As Chancellor Angela Merkel’s key officials gathered in the chancellery last night, though, there was no sign of the German leader. She had headed off on her summer holidays hours earlier. Exactly a year ago, she tried to sell a risky open-door refugee policy, telling them: “We can do this”.

Emergency accommodation

Images of Munich central station went around the world, as armies of volunteers welcomed exhausted Syrians, Afghans and others into emergency accommodation.

But the doubtful welcome developed serious cracks after New Year’s Eve sex attacks on women. Many of the perpetrators were non-German nationals and, though only a small number were recent asylum seekers, the mood began to tip.

After Monday’s axe attack, any Islamist link to last night’s Munich attacks could have devastating consequences for the German leader’s political credibility – and boost the burgeoning populist far-right’s demands to close German borders.

Germany’s elite GSG9 special forces arrived in Munich last night and local police said they were hoping for the best but fearing the worst.
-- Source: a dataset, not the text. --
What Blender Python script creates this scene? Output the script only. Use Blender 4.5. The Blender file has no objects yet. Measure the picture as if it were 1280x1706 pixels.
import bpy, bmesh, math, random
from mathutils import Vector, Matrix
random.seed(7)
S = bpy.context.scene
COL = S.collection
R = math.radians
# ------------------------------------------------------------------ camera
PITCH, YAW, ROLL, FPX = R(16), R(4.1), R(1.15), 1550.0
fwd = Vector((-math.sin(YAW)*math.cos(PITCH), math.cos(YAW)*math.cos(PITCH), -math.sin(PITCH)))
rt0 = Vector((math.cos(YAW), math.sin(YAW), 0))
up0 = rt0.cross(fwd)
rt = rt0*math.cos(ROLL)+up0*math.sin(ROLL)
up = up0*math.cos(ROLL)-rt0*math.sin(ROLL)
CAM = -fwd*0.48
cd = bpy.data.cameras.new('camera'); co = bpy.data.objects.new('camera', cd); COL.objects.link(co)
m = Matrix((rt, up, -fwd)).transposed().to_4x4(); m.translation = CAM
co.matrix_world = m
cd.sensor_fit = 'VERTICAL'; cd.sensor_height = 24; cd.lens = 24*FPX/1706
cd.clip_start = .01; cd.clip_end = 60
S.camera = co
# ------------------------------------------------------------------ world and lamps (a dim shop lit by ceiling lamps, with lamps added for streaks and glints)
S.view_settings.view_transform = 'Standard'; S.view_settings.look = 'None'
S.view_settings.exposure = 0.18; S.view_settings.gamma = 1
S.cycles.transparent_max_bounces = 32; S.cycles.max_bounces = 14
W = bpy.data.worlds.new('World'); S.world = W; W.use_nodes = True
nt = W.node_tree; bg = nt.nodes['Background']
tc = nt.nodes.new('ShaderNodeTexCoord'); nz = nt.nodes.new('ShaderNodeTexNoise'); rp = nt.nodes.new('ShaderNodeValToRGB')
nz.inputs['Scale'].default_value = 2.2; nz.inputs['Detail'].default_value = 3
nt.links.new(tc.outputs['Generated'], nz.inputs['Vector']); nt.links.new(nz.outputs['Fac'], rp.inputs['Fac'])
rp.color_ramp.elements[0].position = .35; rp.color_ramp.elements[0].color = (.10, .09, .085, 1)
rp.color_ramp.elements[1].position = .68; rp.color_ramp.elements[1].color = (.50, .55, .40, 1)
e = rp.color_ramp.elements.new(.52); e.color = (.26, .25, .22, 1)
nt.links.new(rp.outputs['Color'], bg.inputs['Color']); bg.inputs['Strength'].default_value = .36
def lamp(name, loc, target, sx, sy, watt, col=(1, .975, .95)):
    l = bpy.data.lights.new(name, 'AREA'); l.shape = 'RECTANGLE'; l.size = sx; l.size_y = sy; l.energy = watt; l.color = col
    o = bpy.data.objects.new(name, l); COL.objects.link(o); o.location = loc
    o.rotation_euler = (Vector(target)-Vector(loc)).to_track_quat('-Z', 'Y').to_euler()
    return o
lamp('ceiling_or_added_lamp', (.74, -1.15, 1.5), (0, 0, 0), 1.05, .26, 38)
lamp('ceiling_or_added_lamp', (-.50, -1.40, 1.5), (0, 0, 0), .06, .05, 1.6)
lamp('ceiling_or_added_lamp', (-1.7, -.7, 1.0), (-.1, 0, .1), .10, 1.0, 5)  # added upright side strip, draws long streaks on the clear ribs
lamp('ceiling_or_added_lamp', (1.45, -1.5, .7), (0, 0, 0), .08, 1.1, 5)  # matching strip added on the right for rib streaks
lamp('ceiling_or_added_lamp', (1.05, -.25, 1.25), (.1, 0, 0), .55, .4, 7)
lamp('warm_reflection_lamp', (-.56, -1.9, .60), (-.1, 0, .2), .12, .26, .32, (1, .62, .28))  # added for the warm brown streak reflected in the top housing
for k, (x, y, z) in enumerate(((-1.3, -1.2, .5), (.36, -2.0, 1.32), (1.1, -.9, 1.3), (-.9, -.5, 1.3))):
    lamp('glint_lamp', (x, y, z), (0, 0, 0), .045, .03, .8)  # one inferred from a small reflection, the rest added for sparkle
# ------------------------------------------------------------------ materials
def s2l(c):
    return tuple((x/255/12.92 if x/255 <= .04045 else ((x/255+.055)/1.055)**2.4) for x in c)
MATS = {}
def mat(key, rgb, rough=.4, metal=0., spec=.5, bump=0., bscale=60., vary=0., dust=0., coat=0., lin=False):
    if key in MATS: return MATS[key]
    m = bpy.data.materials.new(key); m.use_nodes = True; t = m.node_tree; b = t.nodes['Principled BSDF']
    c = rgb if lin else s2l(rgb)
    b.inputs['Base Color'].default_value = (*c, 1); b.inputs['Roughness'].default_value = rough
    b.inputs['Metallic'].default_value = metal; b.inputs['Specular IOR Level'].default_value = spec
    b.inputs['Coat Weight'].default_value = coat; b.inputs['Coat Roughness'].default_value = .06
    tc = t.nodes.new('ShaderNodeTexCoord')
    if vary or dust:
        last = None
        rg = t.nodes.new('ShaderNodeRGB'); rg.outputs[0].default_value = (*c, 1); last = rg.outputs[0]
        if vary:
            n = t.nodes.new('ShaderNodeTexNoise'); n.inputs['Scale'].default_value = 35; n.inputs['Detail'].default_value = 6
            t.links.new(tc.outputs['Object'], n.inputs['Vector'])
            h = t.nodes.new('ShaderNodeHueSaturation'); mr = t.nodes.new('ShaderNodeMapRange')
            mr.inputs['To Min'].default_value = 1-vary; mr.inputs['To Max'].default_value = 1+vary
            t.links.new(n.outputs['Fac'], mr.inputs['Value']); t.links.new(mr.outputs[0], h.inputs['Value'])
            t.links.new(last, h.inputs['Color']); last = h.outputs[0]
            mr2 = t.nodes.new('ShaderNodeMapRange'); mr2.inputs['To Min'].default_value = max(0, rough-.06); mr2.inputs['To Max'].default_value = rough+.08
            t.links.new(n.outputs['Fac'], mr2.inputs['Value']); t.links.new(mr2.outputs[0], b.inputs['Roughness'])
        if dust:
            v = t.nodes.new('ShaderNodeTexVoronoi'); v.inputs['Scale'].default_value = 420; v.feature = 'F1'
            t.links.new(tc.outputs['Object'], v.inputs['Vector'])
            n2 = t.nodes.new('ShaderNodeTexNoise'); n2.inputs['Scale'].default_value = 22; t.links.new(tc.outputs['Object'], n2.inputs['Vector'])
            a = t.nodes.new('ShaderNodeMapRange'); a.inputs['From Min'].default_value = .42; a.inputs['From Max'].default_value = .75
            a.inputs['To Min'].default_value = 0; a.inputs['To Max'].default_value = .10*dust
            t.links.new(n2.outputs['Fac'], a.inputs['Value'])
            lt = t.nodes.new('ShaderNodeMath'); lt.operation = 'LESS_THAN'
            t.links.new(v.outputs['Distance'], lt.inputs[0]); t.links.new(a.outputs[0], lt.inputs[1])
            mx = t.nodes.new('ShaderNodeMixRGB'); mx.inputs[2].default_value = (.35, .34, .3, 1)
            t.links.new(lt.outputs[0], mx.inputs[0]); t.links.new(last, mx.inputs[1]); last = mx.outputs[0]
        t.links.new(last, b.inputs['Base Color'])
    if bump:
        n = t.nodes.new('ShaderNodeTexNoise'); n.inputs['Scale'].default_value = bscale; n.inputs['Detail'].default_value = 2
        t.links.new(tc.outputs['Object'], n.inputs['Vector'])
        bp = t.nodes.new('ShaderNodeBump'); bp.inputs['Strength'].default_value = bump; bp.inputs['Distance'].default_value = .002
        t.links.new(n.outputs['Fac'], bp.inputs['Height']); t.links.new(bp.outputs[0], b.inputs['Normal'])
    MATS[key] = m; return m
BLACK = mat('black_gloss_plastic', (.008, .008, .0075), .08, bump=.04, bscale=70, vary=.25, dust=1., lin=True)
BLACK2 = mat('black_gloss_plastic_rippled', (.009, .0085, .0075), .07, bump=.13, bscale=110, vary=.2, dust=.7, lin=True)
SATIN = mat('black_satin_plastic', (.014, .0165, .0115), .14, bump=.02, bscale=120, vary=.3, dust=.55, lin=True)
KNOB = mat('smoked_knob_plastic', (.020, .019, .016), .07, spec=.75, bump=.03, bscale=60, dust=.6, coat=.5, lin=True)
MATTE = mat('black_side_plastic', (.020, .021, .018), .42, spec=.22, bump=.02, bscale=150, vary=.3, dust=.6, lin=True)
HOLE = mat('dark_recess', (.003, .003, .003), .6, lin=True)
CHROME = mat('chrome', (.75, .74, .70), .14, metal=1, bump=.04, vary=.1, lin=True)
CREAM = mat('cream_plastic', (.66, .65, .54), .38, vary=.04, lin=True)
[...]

They said there had been no claim of responsibility by Islamic State or any other group. The only thing police could say for sure was that they had no perpetrator in custody.

As night fell the Bavarian capital – normally a buzzing tourist mecca in July – was in lockdown. The Olympic Shopping Centre was empty, as were many of the city’s famous beerhalls. In the pub beneath Munich city hall, an employee said they had locked themselves in with their guests for a long night of uncertainty.